Based on the rest of the interview, she seems very brilliant and with far more LiTeRaRy taste than I have - which again, is fine, it just means that she has her own biases as I have mine. Based on the complete answer to this question, which I pasted below, I would wager that she meant something like, "while YA fiction is great in its place -- for teenagers, in the YA section -- I don't like that so many adults enjoy reading YA or things that are, in my opinion, LIKE YA" -- and further, perhaps -- "I, a snob, think that adults should be reading serious lit'rature and not fun books; if you must have fun, don't pick up a genre book, rom-com or other commercial fare -- DO let yourself luxuriate in the wordplay in Rosencrantz and Guildenstern Are Dead, the ne plus ultra of LAFFS! And definitely most average American adults for sure have stacks of *checks notes* TOM STOPPARD PLAYS and Sophocles tomes on their bedside table."
How have your reading tastes changed over time?
I’ve grown more impatient with chattiness, smugness, the glib treatment of the subject du jour. In the past, I’ve always been on the writer’s side, hoping for every book’s success, cheering it on — a habit born of teaching young writers for so many years. But these days, I worry about the poor reader subsisting on clichés and foregone conclusions. I worry about young adult fiction — a worthy genre in and of itself — invading the space where more challenging and difficult and rewarding novels, novels for adults, once dwelled.
So like -- I think she means that she thinks adult books are becoming more and more like YA books (in the sense that they are, you know, fun to read, hooky, have immediacy and high stakes and big emotions, etc) -- and she, I guess.... would rather adults.... read boring books? IDK man. It doesn't quite track with her other statements -- like she's clearly enjoying Frankenstein, a genre book and definitely not a boring one -- it makes me feel like she was just using "young adult fiction" as some kind of shorthand for "light / easy / commercial books full of tropes and cliche" which makes me feel like she doesn't read enough YA fiction, because there are definitely highly literary and very NON-CLICHÉ examples in the category!

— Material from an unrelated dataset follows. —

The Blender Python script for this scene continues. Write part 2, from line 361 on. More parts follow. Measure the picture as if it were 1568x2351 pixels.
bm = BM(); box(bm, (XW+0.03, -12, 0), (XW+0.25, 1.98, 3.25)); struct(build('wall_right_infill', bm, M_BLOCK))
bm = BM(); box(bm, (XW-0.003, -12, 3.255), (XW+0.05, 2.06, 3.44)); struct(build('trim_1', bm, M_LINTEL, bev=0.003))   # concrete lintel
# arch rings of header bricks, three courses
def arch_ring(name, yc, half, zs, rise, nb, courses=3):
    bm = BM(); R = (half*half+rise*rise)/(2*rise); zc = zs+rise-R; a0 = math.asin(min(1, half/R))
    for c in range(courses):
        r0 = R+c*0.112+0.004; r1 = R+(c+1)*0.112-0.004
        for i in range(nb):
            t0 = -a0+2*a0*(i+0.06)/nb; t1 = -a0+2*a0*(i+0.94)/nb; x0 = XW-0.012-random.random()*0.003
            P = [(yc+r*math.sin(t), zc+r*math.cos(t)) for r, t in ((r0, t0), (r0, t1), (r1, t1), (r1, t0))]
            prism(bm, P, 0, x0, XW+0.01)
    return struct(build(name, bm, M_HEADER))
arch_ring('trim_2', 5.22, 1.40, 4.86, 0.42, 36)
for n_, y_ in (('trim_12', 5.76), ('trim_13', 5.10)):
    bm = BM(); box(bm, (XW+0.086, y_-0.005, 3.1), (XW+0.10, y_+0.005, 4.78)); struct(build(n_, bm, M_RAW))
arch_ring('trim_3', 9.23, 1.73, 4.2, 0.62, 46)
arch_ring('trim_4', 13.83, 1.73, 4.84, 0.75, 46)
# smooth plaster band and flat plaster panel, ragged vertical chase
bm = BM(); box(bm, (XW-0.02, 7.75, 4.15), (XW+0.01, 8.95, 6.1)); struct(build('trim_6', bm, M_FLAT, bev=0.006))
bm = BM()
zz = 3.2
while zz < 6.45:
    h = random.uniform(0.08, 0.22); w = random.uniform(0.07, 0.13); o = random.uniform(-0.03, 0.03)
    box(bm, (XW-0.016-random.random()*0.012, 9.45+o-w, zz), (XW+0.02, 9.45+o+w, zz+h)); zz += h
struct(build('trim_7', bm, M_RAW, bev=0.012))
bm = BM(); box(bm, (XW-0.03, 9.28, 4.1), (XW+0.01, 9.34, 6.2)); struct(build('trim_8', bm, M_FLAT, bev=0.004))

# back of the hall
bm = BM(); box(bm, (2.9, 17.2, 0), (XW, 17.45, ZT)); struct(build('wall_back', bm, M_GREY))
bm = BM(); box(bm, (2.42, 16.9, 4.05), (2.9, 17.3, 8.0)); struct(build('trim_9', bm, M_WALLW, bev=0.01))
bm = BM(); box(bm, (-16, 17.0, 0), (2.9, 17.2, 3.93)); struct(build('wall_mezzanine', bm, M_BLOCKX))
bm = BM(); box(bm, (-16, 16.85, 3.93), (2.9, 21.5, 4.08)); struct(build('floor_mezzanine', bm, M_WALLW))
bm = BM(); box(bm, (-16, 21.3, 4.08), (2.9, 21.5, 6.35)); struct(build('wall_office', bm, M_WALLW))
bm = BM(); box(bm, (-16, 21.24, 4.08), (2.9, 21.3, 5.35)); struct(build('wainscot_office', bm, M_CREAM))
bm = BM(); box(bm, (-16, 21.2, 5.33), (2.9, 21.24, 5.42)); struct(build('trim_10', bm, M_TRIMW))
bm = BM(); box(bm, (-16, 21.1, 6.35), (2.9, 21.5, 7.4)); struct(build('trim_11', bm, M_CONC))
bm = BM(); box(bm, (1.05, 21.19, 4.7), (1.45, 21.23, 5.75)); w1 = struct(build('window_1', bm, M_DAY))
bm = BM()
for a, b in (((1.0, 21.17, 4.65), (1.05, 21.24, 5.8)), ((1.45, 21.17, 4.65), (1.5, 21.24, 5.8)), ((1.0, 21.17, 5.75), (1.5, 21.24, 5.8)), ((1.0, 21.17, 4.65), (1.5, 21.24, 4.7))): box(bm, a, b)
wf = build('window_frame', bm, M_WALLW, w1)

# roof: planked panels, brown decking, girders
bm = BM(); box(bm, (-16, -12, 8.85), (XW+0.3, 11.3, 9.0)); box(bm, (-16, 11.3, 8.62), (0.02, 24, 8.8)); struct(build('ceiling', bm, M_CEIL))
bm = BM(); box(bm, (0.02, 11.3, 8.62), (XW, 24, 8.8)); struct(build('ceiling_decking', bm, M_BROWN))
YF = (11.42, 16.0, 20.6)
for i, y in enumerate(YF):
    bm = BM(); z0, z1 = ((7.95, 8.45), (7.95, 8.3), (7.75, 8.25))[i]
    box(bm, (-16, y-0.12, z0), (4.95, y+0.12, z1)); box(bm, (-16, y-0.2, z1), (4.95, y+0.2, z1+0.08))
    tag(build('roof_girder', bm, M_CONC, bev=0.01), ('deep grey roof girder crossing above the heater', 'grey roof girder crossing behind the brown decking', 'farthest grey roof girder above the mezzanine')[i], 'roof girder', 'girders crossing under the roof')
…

And of course, as she knows, tropes exist because people LIKE them, light fiction / genre fiction has always existed, and has always been both popular with readers and despised by the academy. Back in the day, her precious Shakespeare was the lurid and "easy" popular culture sensation that appealed to the masses. It's still read today because it's FUN and APPEALING and yes, sure, explores the human condition with beautiful prose or whatever, but also has 9 million sex jokes and scandal and murder and lust and fart-based humor and dogs! What's not to like?!